If I understand the HD Radio business model, the people who own the proprietary broadcast technology, Xperi, also get a percentage of ad revenue (and fees from receiver sales). Another reason, perhaps, why broadcasters might be keener not to promote their HD2/3 stations.

And that’s before the reception issues that some people report. HD Radio is quite nice at blending between the analogue and digital signals where those exist, but for HD2/3 channels, everything just goes quiet if the signal isn’t good enough.

Poor UX, and a missed opportunity

I quite like the raw technology behind HD Radio. It’s a clever trick to offer more choice for listeners. However it seems to me that too little thought has been placed on the user interface for these additional stations. An HD Radio feels like a Blackberry - or even a Nokia - next to DAB Radio’s iPhone. Or next to Spotify or the iHeartRadio app.
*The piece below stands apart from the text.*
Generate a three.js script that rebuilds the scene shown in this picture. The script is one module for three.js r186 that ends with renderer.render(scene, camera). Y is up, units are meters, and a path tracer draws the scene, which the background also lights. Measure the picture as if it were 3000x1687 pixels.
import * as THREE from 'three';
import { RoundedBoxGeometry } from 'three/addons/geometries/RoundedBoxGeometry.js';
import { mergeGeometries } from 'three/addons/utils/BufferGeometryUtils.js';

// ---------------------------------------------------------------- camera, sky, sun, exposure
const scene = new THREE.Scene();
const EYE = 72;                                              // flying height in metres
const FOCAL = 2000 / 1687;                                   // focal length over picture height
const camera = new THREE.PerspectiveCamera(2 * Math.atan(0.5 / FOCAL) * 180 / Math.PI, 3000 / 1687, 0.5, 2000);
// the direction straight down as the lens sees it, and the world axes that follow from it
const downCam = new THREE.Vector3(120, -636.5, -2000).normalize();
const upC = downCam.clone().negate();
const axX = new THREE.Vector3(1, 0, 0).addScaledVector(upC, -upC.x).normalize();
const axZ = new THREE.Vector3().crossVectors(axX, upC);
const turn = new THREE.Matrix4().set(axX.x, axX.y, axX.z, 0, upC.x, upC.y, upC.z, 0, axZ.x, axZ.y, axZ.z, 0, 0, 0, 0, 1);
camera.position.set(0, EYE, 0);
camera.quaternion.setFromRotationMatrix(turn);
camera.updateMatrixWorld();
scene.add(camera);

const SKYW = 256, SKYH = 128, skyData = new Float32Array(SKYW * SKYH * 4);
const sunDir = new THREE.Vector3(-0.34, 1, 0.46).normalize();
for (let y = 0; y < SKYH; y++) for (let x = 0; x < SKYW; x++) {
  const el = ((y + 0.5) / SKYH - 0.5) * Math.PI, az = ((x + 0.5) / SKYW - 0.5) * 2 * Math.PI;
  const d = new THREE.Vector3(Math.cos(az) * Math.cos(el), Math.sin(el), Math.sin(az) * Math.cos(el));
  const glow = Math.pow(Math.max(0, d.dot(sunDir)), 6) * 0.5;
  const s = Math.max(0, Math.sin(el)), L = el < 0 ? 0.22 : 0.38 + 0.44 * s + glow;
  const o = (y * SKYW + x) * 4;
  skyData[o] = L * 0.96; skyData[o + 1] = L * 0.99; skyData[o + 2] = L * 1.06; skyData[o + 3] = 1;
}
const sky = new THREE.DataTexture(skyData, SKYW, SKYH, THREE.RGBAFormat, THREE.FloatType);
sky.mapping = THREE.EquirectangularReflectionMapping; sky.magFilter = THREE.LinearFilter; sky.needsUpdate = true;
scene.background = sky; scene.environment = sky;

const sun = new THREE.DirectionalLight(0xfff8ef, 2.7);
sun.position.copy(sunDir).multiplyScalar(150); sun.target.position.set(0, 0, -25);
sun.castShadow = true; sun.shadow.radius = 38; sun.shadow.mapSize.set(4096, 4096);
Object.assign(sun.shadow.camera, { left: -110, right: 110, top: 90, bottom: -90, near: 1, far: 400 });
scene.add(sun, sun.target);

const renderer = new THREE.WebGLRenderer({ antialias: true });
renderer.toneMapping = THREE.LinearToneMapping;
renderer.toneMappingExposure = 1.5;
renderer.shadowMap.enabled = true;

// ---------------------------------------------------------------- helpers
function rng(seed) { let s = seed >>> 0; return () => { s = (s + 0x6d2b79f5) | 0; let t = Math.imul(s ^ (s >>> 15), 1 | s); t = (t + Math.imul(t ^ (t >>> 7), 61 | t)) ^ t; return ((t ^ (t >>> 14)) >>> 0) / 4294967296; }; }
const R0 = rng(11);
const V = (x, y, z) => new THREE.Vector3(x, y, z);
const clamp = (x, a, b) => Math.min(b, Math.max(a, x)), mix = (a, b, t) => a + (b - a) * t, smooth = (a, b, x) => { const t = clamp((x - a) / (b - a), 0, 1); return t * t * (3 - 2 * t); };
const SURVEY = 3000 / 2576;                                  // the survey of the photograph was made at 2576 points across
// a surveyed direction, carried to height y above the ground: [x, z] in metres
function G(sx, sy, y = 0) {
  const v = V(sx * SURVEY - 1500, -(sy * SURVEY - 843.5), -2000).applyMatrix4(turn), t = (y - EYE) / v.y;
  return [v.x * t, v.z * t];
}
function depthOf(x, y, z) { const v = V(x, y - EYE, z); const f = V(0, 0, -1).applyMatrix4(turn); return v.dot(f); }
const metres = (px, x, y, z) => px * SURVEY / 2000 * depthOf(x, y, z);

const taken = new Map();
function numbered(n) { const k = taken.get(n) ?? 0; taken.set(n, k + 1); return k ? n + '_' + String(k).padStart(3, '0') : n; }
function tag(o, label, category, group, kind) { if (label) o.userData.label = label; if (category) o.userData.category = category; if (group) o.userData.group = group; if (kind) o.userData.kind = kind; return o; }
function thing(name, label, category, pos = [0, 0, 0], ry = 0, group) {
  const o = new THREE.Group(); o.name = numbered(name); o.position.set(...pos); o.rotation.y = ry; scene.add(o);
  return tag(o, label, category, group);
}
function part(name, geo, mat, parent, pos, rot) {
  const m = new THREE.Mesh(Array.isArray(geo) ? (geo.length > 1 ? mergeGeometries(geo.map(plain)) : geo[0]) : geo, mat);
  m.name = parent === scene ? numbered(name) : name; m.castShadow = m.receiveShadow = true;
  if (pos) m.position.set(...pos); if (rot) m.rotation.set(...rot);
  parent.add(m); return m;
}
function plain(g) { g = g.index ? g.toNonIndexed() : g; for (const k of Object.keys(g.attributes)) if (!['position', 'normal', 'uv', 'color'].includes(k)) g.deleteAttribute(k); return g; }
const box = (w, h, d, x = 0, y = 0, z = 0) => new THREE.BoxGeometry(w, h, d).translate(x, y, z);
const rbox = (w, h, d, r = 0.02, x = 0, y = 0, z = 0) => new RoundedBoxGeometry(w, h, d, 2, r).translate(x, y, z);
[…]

It also seems clear to me that, from a programming point of view, the US radio industry has collectively failed to grasp the opportunities offered by HD Radio. That’s a mighty shame. It would seem that the industry has messed this up - and handed the future of in-car listening to SiriusXM, which works rather better and offers rather more choice.

I’d finally quietly observe that radio revenue in the UK and Australia is increasing, not decreasing. And the idea of a large radio group filing for bankruptcy, as we’ve seen in the US, would be unheard of. Choice is possibly one of the reasons.